Construction of an inletted tang knife

        In inletted tang construction I cut a slot in the top of a piece of timber to match the width of the knife tang. The knife blank, with guard soldered in place, is checked for fit in the timber and any small alterations made as required, thus ensuring a good fit. The blank is then epoxied into the slot.

Half tang blank with guard

The semi skinner blank with guard soldered in place. I usually drill more than just two holes in the tang for the epoxy to key into.

       Once the epoxy has cured I cut the timber of the handle to its intended outline shape and then bring the profile down to final dimensions.

Rough shaped half tang knife

The handle has been cut to outline profile and a retaining pin (not really needed) added.

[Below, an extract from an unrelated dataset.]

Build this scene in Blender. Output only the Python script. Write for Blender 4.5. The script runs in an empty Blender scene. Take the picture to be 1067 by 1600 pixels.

       The scales are sanded flat, the handle edges and guard rounded over and everything is fine sanded and the guard polished.

Half tang knife

The completed knife.

       I like the inletted tang construction for a few reasons. It takes somewhat less time to make compared to the way I make a full tang knife. Secondly, for a given knife design and steel thickness an inletted tang knife is lighter than a comparable untapered full tang knife, with less weight in the handle bringing the balance point of the knife forward towards the blade.

       To me the most important reason for favouring inletted tang construction is potential long term integrity. With this construction method the tang is embedded in epoxy, and any movement or warping of the timber over time is less able to open up a gap between tang and timber where corrosion can begin.

       By contrast, if the timber handle scales on a full tang knife move or warp a small gap can open up between the tang and the timber, which is a place where corrosion can start. As rust forms it expands to further open up the gap between tang and timber.

Strength of inletted tang knives.

       It may be argued that inletted tang construction isn't as strong as full tang. The first image below shows four inletted tang knives which were tested to destruction (note in the top knife the tang doesn't even extend to the butt). In all cases the knives broke in the blade, not at the tang-blade point. The next image shows four full tang knives tested similarly - same result. The third image of the series shows two stick tang knives broken the same way - and with the same result. This extreme testing hopefully goes some way to showing that inletted tang construction, with a well-fitted guard, is a reasonably strong way to make a knife.

Four inletted tang knives broken during destructive testing. To test them I clamp the blade in a vice and swing on the handle using a 24 inch Crescent wrench until they snap.

Four untapered full tang knives broken during testing.

Two hidden tang knives broken during testing.